If speed is essential to you when you’re printing on your laser or inkjet printer, then you’ll want to know what affects print speed and why. One speed indicator is the manufacturer’s stated pages-per-minute (ppm) rating for its printers. Still, several aspects of a printer affect print speed.

Start With Page-Per-Minute Ratings

When looking for a new printer, review the device manufacturer’s online specification for its pages per minute (ppm) rating. Keep in mind that ppm ratings typically depict printing under perfect conditions, usually with documents consisting of unformatted black text sent to the printer. As you add formatting, color, graphics, and images, print speeds slow down. Typically, the color-ink ppm rating is half that of the black-ink ppm rating. Still, the ppm rating gives you one way to compare different printers.

Variables That Affect Print Speed

The size and type of printed documents have a great deal to do with the speed at which a printer operates. If you have a large PDF file, the printer needs to do a lot of background work before it prints. If that file contains color graphics and photographs, that slows the process even more.

On the other hand, if you print a lot of black-and-white text documents, the process is relatively fast. Much depends on the printer.

These variables affect the print speed:

  • Age of the printer: Modern printers are faster than those of a decade ago.
  • Choice of printer technology: Laser printers print faster than inkjet printers. Many inkjet printers are rated at about 15 pages per minute for black ink. Laser printers usually print twice that fast. Some high-volume monochrome laser printers print as fast as 100 pages per minute.
  • Choice of printer: Any printer advertised as high-volume is likely to be lightning fast. Any laser printer is typically faster than an inkjet printer in the corresponding price range.
  • Color printing vs. black ink-only printing: Printing in black ink is faster than printing in color ink, particularly when the color ink is used in photographs.
  • Printer settings: Some printers have settings that instruct the printer to flip a page to horizontal orientation, reverse the order of pages in a multipage document, apply edge smoothing, or collate several pages. These features require the printer to do extra work before the printing starts.
  • Image size: Printing a small image is faster than printing a large one.
  • High-resolution vs. low-resolution printing: High-resolution images take longer to print than low-resolution images. Use high resolution for professional-quality photos.

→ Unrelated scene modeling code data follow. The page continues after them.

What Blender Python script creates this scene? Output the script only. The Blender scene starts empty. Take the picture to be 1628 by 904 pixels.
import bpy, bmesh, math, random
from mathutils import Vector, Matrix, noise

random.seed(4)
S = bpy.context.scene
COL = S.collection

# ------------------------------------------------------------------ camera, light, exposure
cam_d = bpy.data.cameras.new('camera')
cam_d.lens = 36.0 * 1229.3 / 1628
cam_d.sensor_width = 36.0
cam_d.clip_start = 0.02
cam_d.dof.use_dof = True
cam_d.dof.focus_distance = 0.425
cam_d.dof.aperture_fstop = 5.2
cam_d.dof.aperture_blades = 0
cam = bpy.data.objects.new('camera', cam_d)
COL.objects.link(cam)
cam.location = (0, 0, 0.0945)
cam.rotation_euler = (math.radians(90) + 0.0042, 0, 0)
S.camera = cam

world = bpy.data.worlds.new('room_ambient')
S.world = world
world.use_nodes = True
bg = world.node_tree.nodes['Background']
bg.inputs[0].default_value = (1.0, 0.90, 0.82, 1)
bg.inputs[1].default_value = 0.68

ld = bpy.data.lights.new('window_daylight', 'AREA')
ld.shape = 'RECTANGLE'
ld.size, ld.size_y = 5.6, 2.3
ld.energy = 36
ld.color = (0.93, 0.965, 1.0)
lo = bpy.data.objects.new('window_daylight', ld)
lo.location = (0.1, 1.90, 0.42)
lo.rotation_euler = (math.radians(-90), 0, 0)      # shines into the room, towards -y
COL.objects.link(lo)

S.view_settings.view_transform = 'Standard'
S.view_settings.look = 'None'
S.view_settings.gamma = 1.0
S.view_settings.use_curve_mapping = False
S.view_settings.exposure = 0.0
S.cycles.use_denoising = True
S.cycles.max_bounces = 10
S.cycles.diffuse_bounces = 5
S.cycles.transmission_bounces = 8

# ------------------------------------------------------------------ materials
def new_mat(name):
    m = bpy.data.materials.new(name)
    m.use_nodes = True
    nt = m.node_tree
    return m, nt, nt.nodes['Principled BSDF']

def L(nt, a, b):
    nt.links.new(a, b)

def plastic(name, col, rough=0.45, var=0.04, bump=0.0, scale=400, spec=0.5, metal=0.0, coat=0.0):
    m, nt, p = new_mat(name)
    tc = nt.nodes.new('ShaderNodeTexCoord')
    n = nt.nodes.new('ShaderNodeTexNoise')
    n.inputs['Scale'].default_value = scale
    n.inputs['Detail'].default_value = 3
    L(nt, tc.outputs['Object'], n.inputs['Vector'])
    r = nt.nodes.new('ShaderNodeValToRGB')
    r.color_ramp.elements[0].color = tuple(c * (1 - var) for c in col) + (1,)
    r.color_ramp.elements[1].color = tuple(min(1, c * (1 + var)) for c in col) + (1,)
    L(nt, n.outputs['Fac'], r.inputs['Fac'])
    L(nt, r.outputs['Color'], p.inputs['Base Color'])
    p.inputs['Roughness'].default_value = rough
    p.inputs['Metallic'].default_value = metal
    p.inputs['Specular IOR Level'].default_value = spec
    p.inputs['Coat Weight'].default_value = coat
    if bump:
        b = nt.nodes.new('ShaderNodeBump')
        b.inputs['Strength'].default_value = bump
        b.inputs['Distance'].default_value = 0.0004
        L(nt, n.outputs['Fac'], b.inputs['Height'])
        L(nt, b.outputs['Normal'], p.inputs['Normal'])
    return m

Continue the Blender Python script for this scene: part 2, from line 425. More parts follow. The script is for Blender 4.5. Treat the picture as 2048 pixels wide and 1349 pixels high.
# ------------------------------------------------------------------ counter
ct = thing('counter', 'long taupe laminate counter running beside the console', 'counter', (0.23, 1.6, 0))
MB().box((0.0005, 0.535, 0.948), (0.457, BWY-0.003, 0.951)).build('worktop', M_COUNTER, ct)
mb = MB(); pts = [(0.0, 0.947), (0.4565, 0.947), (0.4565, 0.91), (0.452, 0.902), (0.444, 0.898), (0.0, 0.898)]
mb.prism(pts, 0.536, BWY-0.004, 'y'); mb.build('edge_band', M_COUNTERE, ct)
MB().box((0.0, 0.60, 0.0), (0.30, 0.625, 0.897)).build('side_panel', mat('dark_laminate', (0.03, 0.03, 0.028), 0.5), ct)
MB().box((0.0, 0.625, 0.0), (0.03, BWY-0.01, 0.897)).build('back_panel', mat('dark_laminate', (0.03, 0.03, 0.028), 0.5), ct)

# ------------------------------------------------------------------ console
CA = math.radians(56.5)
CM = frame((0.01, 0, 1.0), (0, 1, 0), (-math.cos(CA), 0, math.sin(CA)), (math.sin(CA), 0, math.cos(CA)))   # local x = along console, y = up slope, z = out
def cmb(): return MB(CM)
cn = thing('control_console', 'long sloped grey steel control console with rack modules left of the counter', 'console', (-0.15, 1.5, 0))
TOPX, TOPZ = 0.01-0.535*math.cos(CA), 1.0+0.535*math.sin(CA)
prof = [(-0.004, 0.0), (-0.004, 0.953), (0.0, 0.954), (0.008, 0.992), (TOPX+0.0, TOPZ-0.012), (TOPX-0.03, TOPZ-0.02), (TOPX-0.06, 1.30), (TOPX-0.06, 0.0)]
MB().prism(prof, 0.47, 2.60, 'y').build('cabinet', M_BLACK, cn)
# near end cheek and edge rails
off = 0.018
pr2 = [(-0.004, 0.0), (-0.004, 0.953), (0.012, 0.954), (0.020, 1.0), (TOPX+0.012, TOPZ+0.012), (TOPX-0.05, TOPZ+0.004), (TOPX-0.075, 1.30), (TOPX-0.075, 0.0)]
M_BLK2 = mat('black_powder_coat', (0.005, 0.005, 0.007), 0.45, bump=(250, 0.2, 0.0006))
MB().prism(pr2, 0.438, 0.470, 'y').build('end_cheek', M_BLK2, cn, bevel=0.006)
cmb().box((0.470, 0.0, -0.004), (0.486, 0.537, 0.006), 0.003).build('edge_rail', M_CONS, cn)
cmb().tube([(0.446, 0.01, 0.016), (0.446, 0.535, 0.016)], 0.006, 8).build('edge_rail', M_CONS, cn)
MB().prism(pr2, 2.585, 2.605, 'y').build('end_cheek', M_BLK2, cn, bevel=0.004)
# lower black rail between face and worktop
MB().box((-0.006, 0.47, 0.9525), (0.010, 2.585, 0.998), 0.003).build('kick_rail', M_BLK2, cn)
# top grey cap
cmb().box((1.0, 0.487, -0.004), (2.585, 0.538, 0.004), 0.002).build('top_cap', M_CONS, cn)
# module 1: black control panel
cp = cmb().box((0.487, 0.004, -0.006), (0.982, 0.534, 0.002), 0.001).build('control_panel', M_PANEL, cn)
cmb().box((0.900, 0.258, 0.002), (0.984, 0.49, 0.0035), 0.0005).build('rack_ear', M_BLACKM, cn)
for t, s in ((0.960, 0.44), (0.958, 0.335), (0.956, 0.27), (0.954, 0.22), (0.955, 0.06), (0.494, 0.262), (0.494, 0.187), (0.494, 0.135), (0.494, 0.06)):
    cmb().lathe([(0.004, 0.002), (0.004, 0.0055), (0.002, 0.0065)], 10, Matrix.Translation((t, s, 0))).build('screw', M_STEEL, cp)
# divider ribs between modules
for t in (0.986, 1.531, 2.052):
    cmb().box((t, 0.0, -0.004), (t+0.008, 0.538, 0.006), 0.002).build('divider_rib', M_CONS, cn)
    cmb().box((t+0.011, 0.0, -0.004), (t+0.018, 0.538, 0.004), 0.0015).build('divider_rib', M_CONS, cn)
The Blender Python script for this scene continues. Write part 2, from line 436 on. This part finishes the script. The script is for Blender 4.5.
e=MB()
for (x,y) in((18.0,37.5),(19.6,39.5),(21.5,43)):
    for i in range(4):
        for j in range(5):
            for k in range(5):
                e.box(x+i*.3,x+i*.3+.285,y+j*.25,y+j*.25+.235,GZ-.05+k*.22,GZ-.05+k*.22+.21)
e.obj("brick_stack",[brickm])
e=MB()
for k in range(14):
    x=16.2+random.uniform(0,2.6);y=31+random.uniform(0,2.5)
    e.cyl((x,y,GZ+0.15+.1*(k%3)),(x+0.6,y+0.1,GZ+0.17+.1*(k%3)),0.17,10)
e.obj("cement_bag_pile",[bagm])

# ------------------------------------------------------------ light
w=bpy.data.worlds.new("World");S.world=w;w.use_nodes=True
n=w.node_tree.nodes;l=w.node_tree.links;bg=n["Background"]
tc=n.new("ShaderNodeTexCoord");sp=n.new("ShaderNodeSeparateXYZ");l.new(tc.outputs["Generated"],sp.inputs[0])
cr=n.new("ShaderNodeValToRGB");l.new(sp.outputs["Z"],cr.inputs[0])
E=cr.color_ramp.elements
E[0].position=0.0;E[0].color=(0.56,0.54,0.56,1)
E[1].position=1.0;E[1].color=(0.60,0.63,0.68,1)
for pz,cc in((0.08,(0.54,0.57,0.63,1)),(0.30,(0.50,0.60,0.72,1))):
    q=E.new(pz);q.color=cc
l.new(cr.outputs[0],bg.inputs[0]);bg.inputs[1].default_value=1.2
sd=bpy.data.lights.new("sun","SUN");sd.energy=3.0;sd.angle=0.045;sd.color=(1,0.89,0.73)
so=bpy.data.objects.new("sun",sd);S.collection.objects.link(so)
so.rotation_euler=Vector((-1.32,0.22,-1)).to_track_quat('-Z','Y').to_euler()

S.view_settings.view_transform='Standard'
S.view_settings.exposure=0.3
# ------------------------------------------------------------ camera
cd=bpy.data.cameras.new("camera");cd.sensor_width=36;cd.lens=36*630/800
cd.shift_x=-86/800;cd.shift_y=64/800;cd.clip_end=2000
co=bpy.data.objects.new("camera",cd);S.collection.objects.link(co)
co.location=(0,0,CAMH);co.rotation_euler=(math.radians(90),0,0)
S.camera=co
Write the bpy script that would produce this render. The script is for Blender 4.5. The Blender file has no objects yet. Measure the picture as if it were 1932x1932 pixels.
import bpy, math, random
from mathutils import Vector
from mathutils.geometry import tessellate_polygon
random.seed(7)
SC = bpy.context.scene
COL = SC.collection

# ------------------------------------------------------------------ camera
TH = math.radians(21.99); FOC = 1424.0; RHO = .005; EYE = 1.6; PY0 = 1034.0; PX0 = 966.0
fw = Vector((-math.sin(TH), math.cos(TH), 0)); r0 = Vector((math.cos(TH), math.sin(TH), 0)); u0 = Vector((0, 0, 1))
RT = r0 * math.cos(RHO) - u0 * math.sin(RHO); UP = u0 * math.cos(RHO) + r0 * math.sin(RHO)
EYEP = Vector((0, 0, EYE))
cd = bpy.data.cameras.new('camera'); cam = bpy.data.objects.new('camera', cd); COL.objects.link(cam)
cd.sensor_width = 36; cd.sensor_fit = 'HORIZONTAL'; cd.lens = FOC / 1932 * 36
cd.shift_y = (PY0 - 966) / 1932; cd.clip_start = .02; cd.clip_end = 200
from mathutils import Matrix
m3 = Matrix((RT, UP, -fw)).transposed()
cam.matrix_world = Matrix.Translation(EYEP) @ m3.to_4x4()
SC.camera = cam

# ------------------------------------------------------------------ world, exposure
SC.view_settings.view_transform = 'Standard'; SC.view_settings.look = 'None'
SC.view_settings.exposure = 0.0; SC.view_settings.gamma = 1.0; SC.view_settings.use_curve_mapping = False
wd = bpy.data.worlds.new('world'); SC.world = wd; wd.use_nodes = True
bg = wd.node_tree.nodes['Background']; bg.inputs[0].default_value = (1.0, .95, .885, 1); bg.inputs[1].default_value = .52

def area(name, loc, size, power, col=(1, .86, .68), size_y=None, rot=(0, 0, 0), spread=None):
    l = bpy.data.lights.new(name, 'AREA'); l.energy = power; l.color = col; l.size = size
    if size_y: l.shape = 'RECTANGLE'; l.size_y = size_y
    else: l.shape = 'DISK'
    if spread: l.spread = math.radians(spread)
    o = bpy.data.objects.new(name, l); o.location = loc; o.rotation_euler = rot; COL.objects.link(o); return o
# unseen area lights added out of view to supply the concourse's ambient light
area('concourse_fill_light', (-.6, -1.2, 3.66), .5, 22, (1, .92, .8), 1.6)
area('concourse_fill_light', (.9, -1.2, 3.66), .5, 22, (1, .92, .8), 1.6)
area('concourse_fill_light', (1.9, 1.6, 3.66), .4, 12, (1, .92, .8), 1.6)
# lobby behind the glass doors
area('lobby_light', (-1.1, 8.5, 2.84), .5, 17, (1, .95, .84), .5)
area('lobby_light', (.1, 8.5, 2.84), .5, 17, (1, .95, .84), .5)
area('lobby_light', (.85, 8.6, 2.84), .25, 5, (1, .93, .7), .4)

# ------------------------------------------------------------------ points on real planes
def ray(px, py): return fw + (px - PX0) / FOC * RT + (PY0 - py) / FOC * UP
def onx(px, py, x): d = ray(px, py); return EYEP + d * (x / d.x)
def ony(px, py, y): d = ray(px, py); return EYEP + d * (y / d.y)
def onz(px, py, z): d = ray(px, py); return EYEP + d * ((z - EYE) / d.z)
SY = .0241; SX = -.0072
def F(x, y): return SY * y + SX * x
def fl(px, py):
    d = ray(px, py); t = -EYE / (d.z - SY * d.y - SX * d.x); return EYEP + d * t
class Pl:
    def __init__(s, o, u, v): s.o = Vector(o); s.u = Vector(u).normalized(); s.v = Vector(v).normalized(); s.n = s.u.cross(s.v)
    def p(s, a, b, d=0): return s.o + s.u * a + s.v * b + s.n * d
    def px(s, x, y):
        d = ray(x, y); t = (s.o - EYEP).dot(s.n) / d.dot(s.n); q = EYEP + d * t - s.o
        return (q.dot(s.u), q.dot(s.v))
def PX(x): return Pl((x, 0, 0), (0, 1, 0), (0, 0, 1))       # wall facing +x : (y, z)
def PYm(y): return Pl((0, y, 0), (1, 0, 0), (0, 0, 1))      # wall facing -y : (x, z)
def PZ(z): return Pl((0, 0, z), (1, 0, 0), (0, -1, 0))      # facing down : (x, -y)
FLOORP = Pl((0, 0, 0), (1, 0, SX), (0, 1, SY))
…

Low-resolution images work fine in a newsletter or document.
  • Print quality: Most printers offer a choice of high quality, regular quality, and draft quality. When printing for internal purposes, draft quality is the fastest mode to use, although the quality is not as good as the other settings.

If you have a printer, the best way to speed up print jobs that are not intended for distribution to others is to change the printer preferences.

When you need speed, set the printer to default to Draft. You won’t get great-looking results—fonts won’t look particularly smooth, and colors won’t be rich—but draft printing is a time saver. Even better, it’s an ink saver.

The best way to ensure an appropriately fast print speed for your application is to buy a printer suited to your needs. When you’re at work, print speed is sometimes the most important variable.